*SHORT PROBLEM:* Nothing but the lines from the top of the data to the line holding "COL = SC.collection" should be printed, word for word and both ends included; leave the pictures out.

--- begin DATASET CONTENT ---

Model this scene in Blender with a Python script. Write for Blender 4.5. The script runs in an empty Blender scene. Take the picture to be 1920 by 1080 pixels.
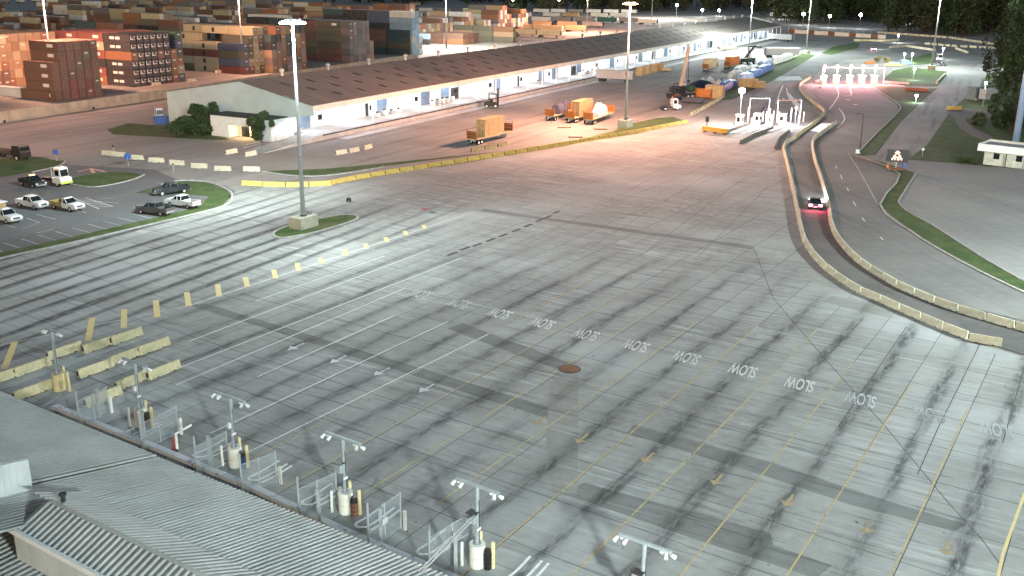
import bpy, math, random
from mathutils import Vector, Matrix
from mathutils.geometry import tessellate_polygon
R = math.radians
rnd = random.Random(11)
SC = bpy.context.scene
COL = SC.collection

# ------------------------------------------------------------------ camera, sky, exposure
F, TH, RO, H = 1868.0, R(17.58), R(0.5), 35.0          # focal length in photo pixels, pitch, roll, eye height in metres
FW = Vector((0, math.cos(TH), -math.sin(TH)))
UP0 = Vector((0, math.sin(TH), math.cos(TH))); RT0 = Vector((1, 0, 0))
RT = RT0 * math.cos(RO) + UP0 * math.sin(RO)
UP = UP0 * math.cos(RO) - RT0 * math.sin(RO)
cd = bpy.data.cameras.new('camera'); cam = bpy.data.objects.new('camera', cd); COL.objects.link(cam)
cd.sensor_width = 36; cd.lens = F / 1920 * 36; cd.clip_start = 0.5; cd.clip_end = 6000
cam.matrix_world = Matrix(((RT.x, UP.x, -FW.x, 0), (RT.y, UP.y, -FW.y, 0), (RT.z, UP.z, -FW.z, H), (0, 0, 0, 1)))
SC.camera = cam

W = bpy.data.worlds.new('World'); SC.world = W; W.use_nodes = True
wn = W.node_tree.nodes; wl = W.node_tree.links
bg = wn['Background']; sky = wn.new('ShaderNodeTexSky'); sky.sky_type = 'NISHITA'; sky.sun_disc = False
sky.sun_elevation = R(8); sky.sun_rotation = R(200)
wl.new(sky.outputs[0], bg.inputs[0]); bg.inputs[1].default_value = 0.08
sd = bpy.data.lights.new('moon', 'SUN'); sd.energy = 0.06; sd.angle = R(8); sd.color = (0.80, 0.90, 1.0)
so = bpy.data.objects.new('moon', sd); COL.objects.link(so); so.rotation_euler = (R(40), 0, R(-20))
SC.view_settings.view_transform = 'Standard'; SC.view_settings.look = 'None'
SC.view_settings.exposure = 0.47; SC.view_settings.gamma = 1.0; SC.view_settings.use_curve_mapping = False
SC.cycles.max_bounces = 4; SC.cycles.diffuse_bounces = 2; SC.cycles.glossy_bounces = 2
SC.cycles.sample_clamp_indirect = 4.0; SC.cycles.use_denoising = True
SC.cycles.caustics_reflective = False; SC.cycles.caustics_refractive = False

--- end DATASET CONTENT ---

*ANSWER FOR THE TASK:*
Model this scene in Blender with a Python script. Write for Blender 4.5. The script runs in an empty Blender scene. Take the picture to be 1920 by 1080 pixels.
import bpy, math, random
from mathutils import Vector, Matrix
from mathutils.geometry import tessellate_polygon
R = math.radians
rnd = random.Random(11)
SC = bpy.context.scene
COL = SC.collection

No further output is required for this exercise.